Un homme marié a souscrit deux contrats d’assurance-vie auprès de la société CNP ASSURANCES et de la compagnie CARDIF ASSURANCES VIE. Par testament authentique de 1997, il a institué son conjoint usufruitier bénéficiaire du capital et ses enfants, nus propriétaires de ce même capital.
Mais en 2006 et 2007, le souscripteur a signé des avenants aux contrats d’assurance-vie en vue de changer les modalités du bénéfice de ces capitaux, en désignant son épouse en pleine propriété et à défaut, ses enfants.
Les compagnies ont donc, à son décès, versé les capitaux d’assurance-vie à son épouse.
L’une des filles a assigné sa mère en contestant la validité des modifications contractuelles par avenants.
Elle a invoqué les dispositions de l’article 1035 du Code civil selon lequel « Les testaments ne pourront être révoqués, en tout ou en partie, que par un testament postérieur ou par un acte devant notaires portant déclaration du changement de volonté ». Elle a explicité que son père aurait dû procéder par voie de révocation testamentaire et non par avenants aux contrats d’assurance-vie.

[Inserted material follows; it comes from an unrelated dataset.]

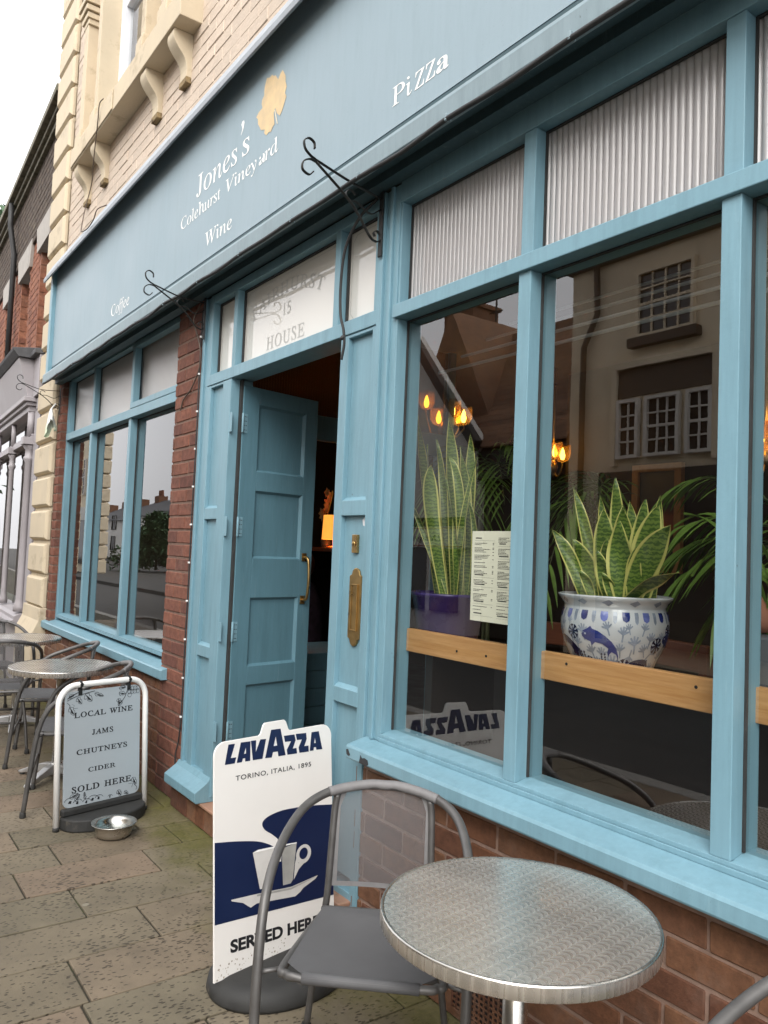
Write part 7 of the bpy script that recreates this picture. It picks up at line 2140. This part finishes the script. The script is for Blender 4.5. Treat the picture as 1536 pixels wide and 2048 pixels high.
def pane_window(T, x0, x1, z0, z1, y, cols, rows, mat_name='far_white', bar=0.022):
    w_ = MB()
    f = 0.05
    w_.box(x0, x0 + f, y - .02, y + .06, z0, z1); w_.box(x1 - f, x1, y - .02, y + .06, z0, z1)
    w_.box(x0 + f, x1 - f, y - .02, y + .06, z0, z0 + f); w_.box(x0 + f, x1 - f, y - .02, y + .06, z1 - f, z1)
    for i in range(1, cols):
        x = x0 + f + (x1 - x0 - 2 * f) * i / cols
        w_.box(x - bar / 2, x + bar / 2, y - .01, y + .03, z0 + f, z1 - f)
    for j in range(1, rows):
        z = z0 + f + (z1 - z0 - 2 * f) * j / rows
        h = bar if j != rows // 2 else bar * 1.8
        w_.box(x0 + f, x1 - f, y - .008, y + .036, z - h / 2, z + h / 2)
    o = w_.build('window', M[mat_name], T)
    MB().add([(x0 + f, y, z0 + f), (x1 - f, y, z0 + f), (x1 - f, y, z1 - f), (x0 + f, y, z1 - f)], [(3, 2, 1, 0)]).build('pane', M['far_glass'], o)
    return o


def cream_house():
    T = thing('town_house', 'cream house with many-paned sash windows mirrored in the widest pane', 'house', (-3.0, -8.0, 0), group='houses across the street')
    Y = -8.0
    b = MB(); b.box(-8.62, 4.0, Y - 6, Y, 0, 6.25); b.build('wall', M['far_cream'], T)
    b = MB()
    for k, (dy, z0, z1) in enumerate(((.10, 6.18, 6.30), (.22, 6.30, 6.42), (.42, 6.42, 6.56))):
        b.box(-8.62 - dy * .7, 4.2, Y - 6.2, Y + dy, z0 + .0005, z1)
    b.build('eaves', M['far_brown'], T)
    b = MB(); b.prism([(Y + .45, 6.56), (Y - 3, 8.6), (Y - 6.4, 6.56)], lambda u, v, w_: (w_, u, v), -8.9, 4.2); b.build('roof', M['far_tile'], T)
    for x0 in (-7.33, -4.4, -1.5):
        pane_window(T, x0, x0 + .98, 4.86, 5.88, Y + .03, 4, 4, 'far_cream')
        s = MB(); s.box(x0 - .1, x0 + 1.06, Y, Y + .14, 4.72, 4.855); s.build('sill', M['far_brown'], T)
    for x0 in (-7.75, -3.6):
        p = MB(); p.box(x0 + .1, x0 + 1.70, Y, Y + .03, 3.99, 4.42); p.build('signboard', M['far_brown'], T)
        for a, c, n in ((.12, .52, 2), (.62, 1.20, 3), (1.30, 1.70, 2)):
            pane_window(T, x0 + a, x0 + c, 3.05, 3.95, Y + .035, n, 4, 'far_white')
        s = MB(); s.box(x0, x0 + .1, Y, Y + .08, 2.95, 4.55); s.box(x0 + 1.70, x0 + 1.80, Y, Y + .08, 2.95, 4.55); s.box(x0 + .1, x0 + 1.7, Y, Y + .1, 4.42, 4.55)
        s.build('window_surround', M['far_cream'], T)
    b = MB(); b.box(-7.9, 3.8, Y, Y + .12, 0.3, 2.85); b.build('shopfront', M['far_dark'], T)
    MB().add([(-7.7, Y + .125, .7), (3.6, Y + .125, .7), (3.6, Y + .125, 2.4), (-7.7, Y + .125, 2.4)], [(3, 2, 1, 0)]).build('shop_glass', M['far_glass'], T)
    b = MB(); b.tube([(-8.3, Y + .08, 0), (-8.3, Y + .08, 4.9), (-8.05, Y + .08, 5.4), (-8.05, Y + .12, 6.2)], .05, 10); b.build('downpipe', M['far_brown'], T)


def tiled_house():
    T = thing('tiled_house', 'house with brown tiled roof and chimney mirrored in the narrow pane', 'house', (-12.3, -8.3, 0), group='houses across the street')
    Y = -8.3
    b = MB(); b.box(-16.2, -8.7, Y - 4, Y, 0, 3.55); b.build('wall', M['far_dark'], T)
    r = MB()
    n = 24
    for k in range(n):
        y0 = Y + .25 - k * (2.3 / n); z0 = 3.5 + k * (2.85 / n)
        r.prism([(y0, z0), (y0 - .14, z0 + .165), (y0 - .14, z0 + .190), (y0, z0 + .03)], lambda u, v, w_: (w_, u, v), -16.4, -8.72)
    r.prism([(Y + .2, 3.4), (Y - 2.05, 6.3), (Y - 4.2, 3.4)], lambda u, v, w_: (w_, u, v), -16.3, -8.75)
    r.prism([(Y - 1.95, 6.25), (Y - 2.05, 6.45), (Y - 2.2, 6.25)], lambda u, v, w_: (w_, u, v), -16.4, -8.72)
    r.build('roof', M['far_tile'], T)
    c = MB(); c.box(-14.35, -13.35, Y - 2.5, Y - 1.7, 5.6, 7.25); c.box(-14.4, -13.3, Y - 2.55, Y - 1.65, 7.25, 7.35)
    ch = c.build('chimney', M['brick_brown'], T)
    b = MB(); b.tube([(-13.0, Y - 2.1, 6.2), (-13.0, Y - 2.1, 7.8)], .025, 6); b.tube([(-13.2, Y - 2.1, 7.1), (-12.8, Y - 2.1, 7.1)], .02, 6); b.build('aerial', M['far_dark'], ch)
    g = MB()
    g.prism([(-14.1, 3.6), (-12.5, 6.65), (-10.9, 3.6)], lambda u, v, w_: (u, w_, v), Y - 3.2, Y - .35)
    g.build('cross_gable', M['far_tile'], T)
    b = MB(); b.box(-16.0, -8.9, Y, Y + .2, 2.9, 3.45); b.build('gutter_board', M['far_dark'], T)


def gable_house():
    T = thing('gabled_house', 'white gabled shop with dark bargeboards mirrored low in the narrow pane', 'house', (-13.0, -7.9, 0), group='houses across the street')
    Y = -7.9
    b = MB(); b.prism([(-15.0, 0), (-15.0, 3.7), (-12.95, 6.1), (-10.9, 3.7), (-10.9, 0)], lambda u, v, w_: (u, w_, v), Y - .38, Y); b.build('wall', M['far_white'], T)
    b = MB()
    for s in (-1, 1):
        b.prism([(-12.95, 6.35), (-12.95, 6.05), (-12.95 + s * 2.25, 3.42), (-12.95 + s * 2.35, 3.60)], lambda u, v, w_: (u, w_, v), Y + .001, Y + .16)
    b.build('bargeboard', M['far_dark'], T)
    b = MB(); b.box(-15.0, -10.9, Y, Y + .12, 1.62, 2.02); sg = b.build('signboard', M['far_white'], T)
    b = MB(); b.box(-15.0, -10.9, Y + .12, Y + .125, 1.985, 2.0); b.box(-15.0, -10.9, Y + .12, Y + .125, 1.64, 1.655); b.build('sign_line', M['red_line'], sg)
    lettering('Designed', -11.5, -12.75, 1.74, 0.17, lambda u, v: (u, Y + .127, v), 'lettering', M['far_dark'], sg)
    b = MB(); b.box(-14.9, -11.0, Y, Y + .08, 2.03, 2.2); b.build('cornice', M['far_dark'], T)
    b = MB(); b.box(-14.8, -11.1, Y, Y + .05, 0.4, 1.6); b.build('shop_window', M['far_glass'], T)
    b = MB(); b.box(-13.05, -12.85, Y, Y + .07, 0.3, 1.61); b.box(-12.0, -11.9, Y, Y + .07, 0.3, 1.61); b.build('glazing_bar', M['far_white'], T)


def quoined_house():
    T = thing('quoined_house', 'tall cream house with rusticated corner mirrored in the far window', 'house', (-39.5, -8.3, 0), group='houses across the street')
    b = MB(); b.box(-43, -36.2, -8.55, -8.0, 0, 11); b.build('wall', M['far_cream'], T)
    for k in range(17):
        q = MB(); q.box(-36.9, -35.7, -8.5, -7.75, k * .64 + .03, k * .64 + .61); q.build('quoin_block', M['cream'], T, bevel=.04, seg=1)
    for z in (3.6, 6.6):
        for x in (-41.5, -39):
            pane_window(T, x, x + 1.1, z, z + 1.7, -7.97, 2, 4)
    b = MB(); b.box(-43, -37, -8, -7.85, 2.4, 3.0); b.build('fascia_board', M['far_white'], T)
    b = MB(); b.box(-43, -37.1, -8, -7.9, .4, 2.39); b.build('shop_window', M['far_glass'], T)
    b = MB(); b.box(-43.2, -35.6, -8.8, -7.6, 11, 11.2); b.build('roof', M['slate'], T)


def terrace(x0, i, lb):
    T = thing('terraced_house', lb, 'house', (x0 + 4, -20, 0), group='houses across the street')
    Y = -19.0
    h = 3.0 + (i % 3) * .3
    b = MB(); b.box(x0, x0 + 8, Y - 5, Y, 0, h); b.build('wall', M['far_white'], T)
    b = MB(); b.prism([(Y + .3, h), (Y - 2.5, h + 1.5), (Y - 5.3, h)], lambda u, v, w_: (w_, u, v), x0 - .1, x0 + 8.1); b.build('roof', M['slate'], T)
    c = MB(); c.box(x0 + .2, x0 + 1.3, Y - 2.9, Y - 2.1, h + .8, h + 1.9)
    ch = c.build('chimney', M['brick_brown'], T)
    p = MB()
    for k in range(3): p.lathe([(.10, 0), (.12, .05), (.09, .45), (.11, .5)], (x0 + .4 + k * .34, Y - 2.5, h + 1.9), 10)
    p.build('chimney_pot', M['pot_brown'], ch)
    c2 = MB(); c2.box(x0 + 4.6, x0 + 5.6, Y - 2.9, Y - 2.1, h + .8, h + 2.05)
    c2.build('chimney', M['brick_brown'], T)
    for x in (1.2, 4.6):
        for z in (.7, 2.5):
            pane_window(T, x0 + x, x0 + x + 1.3, z, z + 1.25, Y + .03, 2, 2, 'far_dark')


cream_house()
tiled_house()
gable_house()
quoined_house()
for i in range(4):
    terrace(-84 + i * 8.9, i, ['white terraced house with tall pots, farthest along the mirrored street', 'white terraced house, second farthest along the mirrored street', 'white terraced house behind the dark conifer in the mirrored street', 'white terraced house nearest in the mirrored far terrace'][i])


M['conifer'] = pmat('dark_conifer_green', (0.05, 0.10, 0.045), 0.8, ns=3, var=0.45, island=0.35)
M['bark'] = pmat('brown_bark', (0.07, 0.05, 0.035), 0.9, ns=10, var=0.3)


def tree(c, h, r, lb, seed, n=5200, conic=True, leaf=0.16, z0=0.14):
    T = thing('conifer_tree' if conic else 'leafy_tree', lb, 'tree', c)
    rr = random.Random(seed)
    t = MB(); t.tube([(c[0], c[1], c[2]), (c[0] + .05, c[1], c[2] + h * .5), (c[0], c[1], c[2] + h * .96)], [h * .028, h * .018, .01], 8)
    t.build('trunk', M['bark'], T)
    m = MB()
    clumps = []
    for i in range(70):
        q = rr.random()
        if conic:
            rad = r * (1 - q) ** .85 * rr.uniform(.55, 1.0)
        else:
            rad = r * math.sqrt(max(0, 1 - (2 * q - 1) ** 2)) * rr.uniform(.4, 1.0)
        a = rr.uniform(0, 6.283)
        clumps.append((c[0] + rad * math.cos(a), c[1] + rad * math.sin(a), c[2] + h * (z0 + (.97 - z0) * q), r * rr.uniform(.13, .27) * (1 - .55 * q)))
    for i in range(n):
        x, y, z, s = rr.choice(clumps)
        p = Vector((x + rr.gauss(0, s), y + rr.gauss(0, s), z + rr.gauss(0, s * .7)))
        d = Vector((rr.uniform(-1, 1), rr.uniform(-1, 1), rr.uniform(-.8, .5))).normalized()
        s_ = d.orthogonal().normalized() * leaf * .3
        m.add([p - s_, p + d * leaf * rr.uniform(.7, 1.5), p + s_], [(0, 1, 2)])
    m.build('crown', M['conifer'], T)


tree((-42.0, -13.0, 0), 3.1, 1.7, 'dark conifer standing before the white terrace mirrored in the far window', 3, conic=True, n=9000, leaf=0.3)
tree((-50.5, 6.5, 0), 20.5, 7.5, 'dark fir whose top shows over the neighbouring roof', 5, n=14000, leaf=0.6)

Certes, il y a un texte qui concerne le droit des assurances, l’article L 132-8 du Code des assurances, qui dispose que la désignation ou la substitution du bénéficiaire peut être réalisée par voie d’avenant au contrat, mais ce texte ne régit que les rapports entre l’assureur et le bénéficiaire. Tandis que l’article 1035 du Code civil prône la révocation d’un testament par un testament postérieur. Or, la règle selon laquelle le texte spécial prime le texte général (specialia generalibus derogant) ne peut s’appliquer car ces deux textes ne sont pas de même nature.
La Cour d’appel a jugé que les avenants contractuels modificatifs étaient valables même si le testateur n’avait pas pris le soin de révoquer ses dispositions testamentaires.
Elle a dit pour droit que la modification de la clause de bénéficiaire d’une assurance-vie pouvait intervenir soit par avenants au contrat, soit en remplissant les formalités édictées par l’article 1690 du Code civil, soit par voie testamentaire, sans qu’il soit nécessaire de respecter un parallélisme des formes entre la voie choisie pour la désignation initiale (testament) et celle retenue pour la modification (avenants contractuels).
La Cour de cassation, chambre civile, a rendu un arrêt en date du 3 avril 2019 (pourvoi n° 18-14640, Légifrance) confirmant l’arrêt d’appel et disant par un attendu de principe qu’en application de l’article L 132-8 du Code des assurances, le contractant d’une assurance-vie a le droit de substituer un bénéficiaire à un autre, cette modification pouvant être réalisée soit par voie d’avenant au contrat, soit en remplissant les formalités édictées par l’article 1690 du Code civil, soit par voie testamentaire, sans qu’il soit nécessaire de respecter un parallélisme des formes entre la voie choisie pour la désignation initiale et celle retenue pour la modification.
Il ressort de cette jurisprudence de la Cour de cassation que la clause de bénéficiaire d’une assurance-vie peut être modifiée aussi bien par voie testamentaire que contractuelle.